The government’s efforts to appease the Trump White House’s concerns over the size of the inauguration crowd included cropping photos, the Guardian reported Thursday, citing government documents.
Following the publication of photos from media outlets that showed far more people attending Barack Obama’s 2009 inauguration than Trump’s, the nascent administration sprang into action to find anything to show that the disparity was not as big as it seemed.
The Guardian cites records from an inspector general investigation showing that Trump had called acting director of the National Park Service Michael Reynolds the morning after the inauguration and that Sean Spicer, then the press secretary, “called NPS officials repeatedly that day in pursuit of the more flattering photographs.”
After those calls, the Guardian writes, Reynolds talked to a Park Service communications official who “got the impression that President Trump wanted to see pictures that appeared to depict more spectators in the crowd.” Spicer had asked another NPS official for photos that “accurately represented the inauguration crowd size,” an NPS official said in the inspector general’s report.
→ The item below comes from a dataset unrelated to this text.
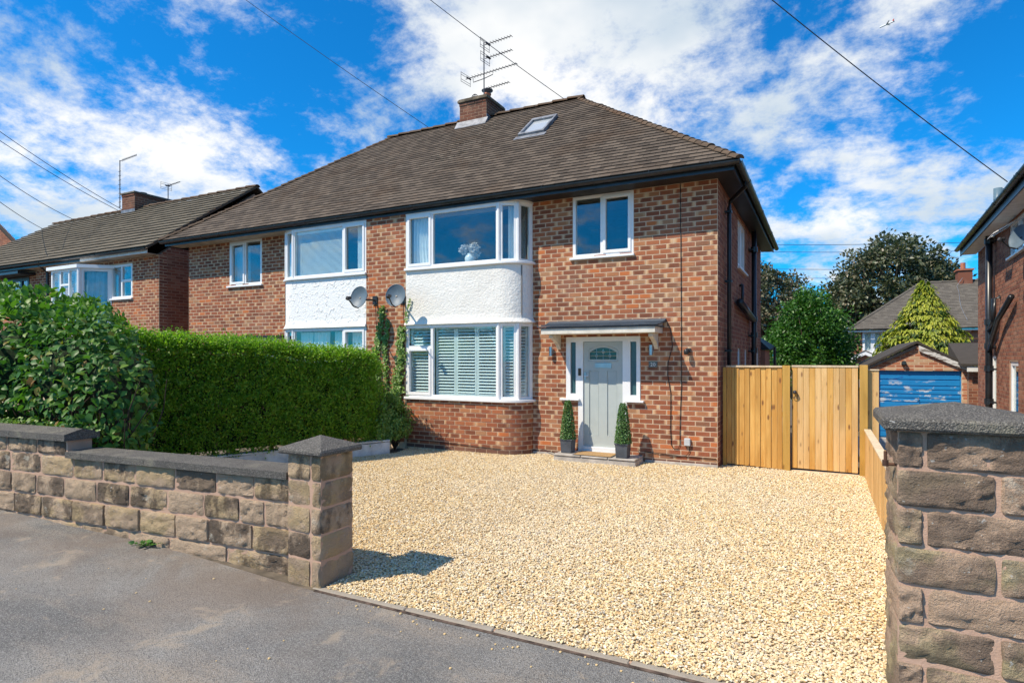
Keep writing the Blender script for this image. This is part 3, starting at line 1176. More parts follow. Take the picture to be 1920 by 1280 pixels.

While no one from the White House specifically asked for photos that cropped out empty parts of the Mall to make the crowd appear larger, the NPS communications official got in touch with the photographer and asked, the photographer said, for “any photographs that showed the inauguration crowd sizes” and to “edit a few more,” according to the Guardian.
“He said he edited the inauguration photographs to make them look more symmetrical by cropping out the sky and cropping out the bottom where the crowd ended,” the report says, “He said he did so to show that there had been more of a crowd.” The inspector general’s report did not identify what photos were cropped or determine whether the cropped photos were ever publicly released.
After making several calls to the Park Service, Spicer would make his debut in front of the lectern in the White House briefing room. “This was the largest audience to ever witness an inauguration—period,” he said.